Resumiendo...

Alejandro Floría Cortés (*)

La megamáquina de la que formamos parte tiene demasiada inercia como para cambiar de rumbo. Podemos imaginar una gigantesca peonza de tamaño planetario girando violentamente. Sabemos que no podemos detenerla con la fuerza de nuestros brazos. Ignoramos qué habría de suceder dentro de esa peonza para que dejase de girar, porque nos resulta insondable la naturaleza de su eje de giro, aquello en torno a lo cual todo orbita demencialmente. Y aún no parecemos haber advertido que su punto de apoyo somos nosotros mismos. Un imprescindible punto de apoyo de velocidad nula.

Y, sin embargo, somos yonkis de su velocidad mareante y nos domina un incontrolable miedo a su pérdida. No es casualidad que tomar conciencia sobre la variedad de perspectivas respecto de este enorme monstruo que se alimenta de sus criaturas nos resulte, cuanto menos, desasosegante. Fuera del mismo, engullido por él, soportándolo o formando parte del mismo, o de todas formas al mismo tiempo, como realmente es. La soledad y el sufrimiento del engranaje inaccesible es, también, la del nodo en la red. Y todo resulta inusitadamente violento.

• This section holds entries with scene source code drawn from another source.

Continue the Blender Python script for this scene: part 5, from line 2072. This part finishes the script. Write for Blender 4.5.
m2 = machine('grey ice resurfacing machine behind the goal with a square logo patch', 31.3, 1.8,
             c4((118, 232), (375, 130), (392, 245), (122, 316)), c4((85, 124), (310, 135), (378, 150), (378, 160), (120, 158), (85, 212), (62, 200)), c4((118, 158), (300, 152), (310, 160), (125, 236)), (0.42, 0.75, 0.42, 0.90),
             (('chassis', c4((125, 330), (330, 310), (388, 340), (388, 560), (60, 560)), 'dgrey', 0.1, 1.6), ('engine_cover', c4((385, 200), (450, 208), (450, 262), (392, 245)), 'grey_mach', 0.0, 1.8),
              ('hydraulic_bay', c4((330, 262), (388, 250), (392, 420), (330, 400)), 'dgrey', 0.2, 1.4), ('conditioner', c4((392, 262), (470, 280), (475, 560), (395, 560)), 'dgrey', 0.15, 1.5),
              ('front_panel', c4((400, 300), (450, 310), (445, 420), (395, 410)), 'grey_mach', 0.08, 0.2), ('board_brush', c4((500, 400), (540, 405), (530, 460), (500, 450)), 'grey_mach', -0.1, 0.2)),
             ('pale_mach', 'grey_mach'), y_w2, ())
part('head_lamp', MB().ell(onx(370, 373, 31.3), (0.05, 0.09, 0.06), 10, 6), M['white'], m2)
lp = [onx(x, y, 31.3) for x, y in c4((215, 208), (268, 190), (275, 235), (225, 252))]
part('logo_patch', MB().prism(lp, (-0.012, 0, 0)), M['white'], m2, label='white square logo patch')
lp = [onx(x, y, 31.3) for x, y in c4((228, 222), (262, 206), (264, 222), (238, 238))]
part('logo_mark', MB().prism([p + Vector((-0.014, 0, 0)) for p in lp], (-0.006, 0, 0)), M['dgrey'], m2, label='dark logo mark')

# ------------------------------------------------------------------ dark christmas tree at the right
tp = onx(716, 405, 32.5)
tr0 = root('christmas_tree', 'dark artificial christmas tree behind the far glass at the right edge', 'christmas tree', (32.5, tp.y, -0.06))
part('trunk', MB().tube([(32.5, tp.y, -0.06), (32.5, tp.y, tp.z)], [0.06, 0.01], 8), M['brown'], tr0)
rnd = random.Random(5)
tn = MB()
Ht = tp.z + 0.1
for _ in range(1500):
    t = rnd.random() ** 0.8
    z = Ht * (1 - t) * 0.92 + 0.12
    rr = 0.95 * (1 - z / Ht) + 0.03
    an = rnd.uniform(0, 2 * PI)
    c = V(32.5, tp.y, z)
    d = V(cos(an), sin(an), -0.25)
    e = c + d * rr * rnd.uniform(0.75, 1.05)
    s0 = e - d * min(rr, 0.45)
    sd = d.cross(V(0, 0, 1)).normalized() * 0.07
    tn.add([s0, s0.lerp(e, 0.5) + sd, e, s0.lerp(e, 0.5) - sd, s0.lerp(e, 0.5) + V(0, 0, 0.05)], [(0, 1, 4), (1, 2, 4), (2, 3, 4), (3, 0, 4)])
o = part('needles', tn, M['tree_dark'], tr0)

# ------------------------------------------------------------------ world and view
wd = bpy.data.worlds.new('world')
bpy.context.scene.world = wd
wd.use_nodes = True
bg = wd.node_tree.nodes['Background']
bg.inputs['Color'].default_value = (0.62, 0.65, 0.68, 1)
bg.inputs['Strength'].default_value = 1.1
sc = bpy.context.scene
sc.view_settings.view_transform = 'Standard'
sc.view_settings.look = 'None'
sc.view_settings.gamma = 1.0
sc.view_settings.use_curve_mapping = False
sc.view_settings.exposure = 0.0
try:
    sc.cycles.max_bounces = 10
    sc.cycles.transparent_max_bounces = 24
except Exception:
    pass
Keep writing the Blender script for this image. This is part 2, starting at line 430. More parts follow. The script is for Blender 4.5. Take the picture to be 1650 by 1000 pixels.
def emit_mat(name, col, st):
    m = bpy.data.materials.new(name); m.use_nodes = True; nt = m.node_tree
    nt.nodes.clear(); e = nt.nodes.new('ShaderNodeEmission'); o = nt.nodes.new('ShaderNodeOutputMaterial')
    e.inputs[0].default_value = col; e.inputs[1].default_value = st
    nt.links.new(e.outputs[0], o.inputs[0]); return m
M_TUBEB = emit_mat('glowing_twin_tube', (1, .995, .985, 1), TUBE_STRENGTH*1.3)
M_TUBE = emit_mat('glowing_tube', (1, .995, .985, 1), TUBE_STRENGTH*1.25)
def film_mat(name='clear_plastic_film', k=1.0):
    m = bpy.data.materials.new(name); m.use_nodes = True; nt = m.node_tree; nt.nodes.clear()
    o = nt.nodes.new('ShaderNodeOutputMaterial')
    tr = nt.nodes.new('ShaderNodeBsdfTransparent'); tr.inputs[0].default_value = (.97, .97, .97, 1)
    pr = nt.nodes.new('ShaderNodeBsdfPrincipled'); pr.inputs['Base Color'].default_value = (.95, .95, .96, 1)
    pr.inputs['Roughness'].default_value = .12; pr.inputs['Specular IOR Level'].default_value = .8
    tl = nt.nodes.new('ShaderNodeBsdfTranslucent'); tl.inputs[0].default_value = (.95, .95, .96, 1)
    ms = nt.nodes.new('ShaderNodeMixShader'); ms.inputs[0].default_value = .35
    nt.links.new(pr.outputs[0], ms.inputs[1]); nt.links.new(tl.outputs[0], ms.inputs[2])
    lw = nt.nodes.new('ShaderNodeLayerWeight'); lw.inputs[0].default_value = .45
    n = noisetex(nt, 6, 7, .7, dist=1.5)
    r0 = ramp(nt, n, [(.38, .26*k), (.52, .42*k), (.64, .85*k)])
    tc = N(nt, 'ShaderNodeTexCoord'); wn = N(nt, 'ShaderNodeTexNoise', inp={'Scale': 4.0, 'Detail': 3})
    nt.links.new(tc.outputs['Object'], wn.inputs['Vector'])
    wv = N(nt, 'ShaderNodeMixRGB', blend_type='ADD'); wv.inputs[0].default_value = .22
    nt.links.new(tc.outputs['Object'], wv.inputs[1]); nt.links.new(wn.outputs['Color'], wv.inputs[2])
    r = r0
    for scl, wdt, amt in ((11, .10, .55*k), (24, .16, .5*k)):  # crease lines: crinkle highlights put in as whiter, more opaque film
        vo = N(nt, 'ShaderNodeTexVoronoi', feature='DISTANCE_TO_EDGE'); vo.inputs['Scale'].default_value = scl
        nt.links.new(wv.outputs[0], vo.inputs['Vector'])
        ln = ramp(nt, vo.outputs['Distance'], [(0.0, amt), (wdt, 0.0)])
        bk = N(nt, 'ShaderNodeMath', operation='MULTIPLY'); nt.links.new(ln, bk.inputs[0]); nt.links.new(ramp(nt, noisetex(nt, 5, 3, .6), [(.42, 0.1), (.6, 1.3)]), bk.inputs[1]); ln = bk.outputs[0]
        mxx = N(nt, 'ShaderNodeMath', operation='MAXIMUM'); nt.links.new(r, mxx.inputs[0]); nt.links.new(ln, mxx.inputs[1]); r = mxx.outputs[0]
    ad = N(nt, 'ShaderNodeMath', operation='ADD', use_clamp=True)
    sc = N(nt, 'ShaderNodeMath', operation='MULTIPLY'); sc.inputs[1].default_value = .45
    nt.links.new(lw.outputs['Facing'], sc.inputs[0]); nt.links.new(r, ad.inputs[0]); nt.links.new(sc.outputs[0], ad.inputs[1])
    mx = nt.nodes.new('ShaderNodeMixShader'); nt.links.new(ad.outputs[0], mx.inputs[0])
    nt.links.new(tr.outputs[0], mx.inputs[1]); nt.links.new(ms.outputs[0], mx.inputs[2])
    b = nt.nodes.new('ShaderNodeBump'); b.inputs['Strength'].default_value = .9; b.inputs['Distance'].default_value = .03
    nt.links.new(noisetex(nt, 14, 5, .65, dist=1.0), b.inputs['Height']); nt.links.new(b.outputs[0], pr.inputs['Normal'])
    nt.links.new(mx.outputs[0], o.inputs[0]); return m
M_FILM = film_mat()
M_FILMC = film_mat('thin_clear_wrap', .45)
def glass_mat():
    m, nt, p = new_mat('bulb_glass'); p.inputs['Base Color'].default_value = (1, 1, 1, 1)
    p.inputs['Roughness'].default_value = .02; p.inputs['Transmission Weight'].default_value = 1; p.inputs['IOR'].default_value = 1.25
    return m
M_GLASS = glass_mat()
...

Es posible adoptar otra perspectiva, acaso bidimensional, sobre esta misma cuestión: el sistema, muy a pesar del institucionalismo que todo lo impregna, incorpora la resistencia al cambio con la suficiente eficacia como para no poder ser modificado (desviado de su propósito) mediante actuaciones desde el propio ámbito sistémico (acción-reacción). De hecho, cualquier sistema muestra esta tendencia al equilibrio, sin juicio, en torno a su propósito, sea cual sea este.

Así, la única opción de cambiar el sistema desde dentro, ¿quién iba a querer cambiarlo desde fuera?, sería (la improbabilidad política de) reconocer, eventualmente, su propio agotamiento y proceder a una (de nuevo, improbable) deconstrucción pacífica del mismo en favor de lo colectivo y lo común. ¿Puede en algún momento negarse el sistema a sí mismo?, ¿tiene, acaso, capacidad de cambiar su propósito?... No es casual la exposición consecutiva de las dos perspectivas: la violencia forma parte del sistema y el sistema genera violencia para perpetuarse.

El relativismo, la liquidez, la insatisfacción y el desconcierto que introducen la hiperinformación, la hiperconexión y la exposición total, potentes motores de la megamáquina, sólo puede ser aliviado a través de su negación activa. Así, creo que, con urgencia, se debe apagar la televisión, abandonar las redes sociales y los espectáculos deportivos, las urnas y, sobre todo, dejar de comprar mierda. Es el primer paso para negar no solo la mencionada condición de punto de apoyo, sino también la de juez y parte, o, para ser más gráficos, la de mantenedor y la de pieza averiada.

Nos debemos una profunda reflexión sobre lo que nos es esencial, sobre lo común y lo colectivo, y soltar lastre. Dejar de emplearnos por los deseos para trabajar por las necesidades. Los deseos son subjetivos, evolucionan con el tiempo, son individuales, sustituibles e insaciables. Los deseos son el combustible de la megamáquina. Las necesidades son universales, objetivas, insustituibles, intergeneracionales y saciables. No pueden ser sino ellas nuestro punto de encuentro.

Las ideologías dentro de un mismo paradigma se disuelven, indistinguibles, en la conveniencia electoral y en la ilusión de la elección; la nueva política no ha existido nunca; las luchas que no se unifiquen no fructificarán; el tiempo empleado en los distractores y en las chucherías que comercializa el sistema es tiempo, salud y recursos malgastados que nunca volverán a estar disponibles. No es eficaz emplear líneas y líneas para hablarnos (y escribirnos) a nosotros mismos. No es momento de exhibición de propósitos ni de preciosismos teóricos: urge divulgar las mejores prácticas de autoorganización y apoyo mutuo para implementarlas allá donde haya necesidad.